Anri Sala and Ari Benjamin Meyers

At 6.00pm on Wednesday 30 May Anri Sala and Ari Benjamin Meyers will discuss their film collaboration, 1395 Days Without Red, with Declan Long, in the Lecture Room at the NCH building, where IMMA are to be temporarily housed for the next while. 1395 Days Without Red is a collaborative film project about the siege of Sarajevo and will be in the Annex space of the NDH site from the 31st of May until the 15th of July. More details as follows from the IMMA website:

Anri Sala’s breathtaking 1395 Days Without Red, 2011, a collaborative film-project between Sala and composer Ari Benjamin Meyers, will be presented in the Annex space at the NCH site. The presentation also includes an exciting new work in response to this space and the musical score from the film.

The siege of Sarajevo lasted 1,395 days. From 1992 to 1996, thousands of citizens had to cross streets threatened by snipers everyday: to go to work, to buy food, to visit a relative. The citizens wore dark colours, for fear of alerting their movements to the snipers watching from the hills above. In Sala’s film an elegant young woman makes her way through an empty city. At every crossing she stops, looks and listens. Should she wait or should she run? Should she wait for others or take the risk on her own? The city is Sarajevo, and the route the woman takes, became known as Sniper Alley during the siege of the city. The woman, played by Spanish actress Maribel Verdú, is reliving the experience of the trauma of the siege. It is her individual journey through the collective memory of the city.

Throughout the siege, the Sarajevo Symphony Orchestra continued to play. In Sala’s film, the orchestra rehearses Tchaikovsky’s 6th symphony, the Pathetique. The musicians stop and start, repeating different sections of the symphony, just as the woman stops and starts in the city. Hearing the music in her head, she finds the courage to carry on.

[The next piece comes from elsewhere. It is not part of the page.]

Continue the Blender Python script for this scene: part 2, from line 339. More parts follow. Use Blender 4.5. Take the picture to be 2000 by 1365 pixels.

Born in Tirana, Albanian, in 1974, Anri Sala is one of the most outstanding young artists working today. His works are meditations on slowness in which camera movement is practically non-existent. In contrast with the speed of images in the media, Sala often freezes scenes into still-shots in order to highlight apparently trivial details. Sala has exhibited extensively, including the Tate Gallery, London, 2004; ARC, Musée d’Art moderne de la Ville de Paris, Paris, 2004; Kunsthalle Wien, Vienna, 2003; the Dallas Museum of Art, Dallas, 2002; and the Ikon Gallery, Birmingham, 2002. He is the recipient of numerous prizes, including the Young Artist Prize at the 49th Venice Biennale, 2001; the Prix Gilles Dusein, Paris, 2000; the Best Documentary Film Award from the Tirana International Film Festival (TIFF), 2000, and the International Film Festival in Santiago de Compostela, 1999.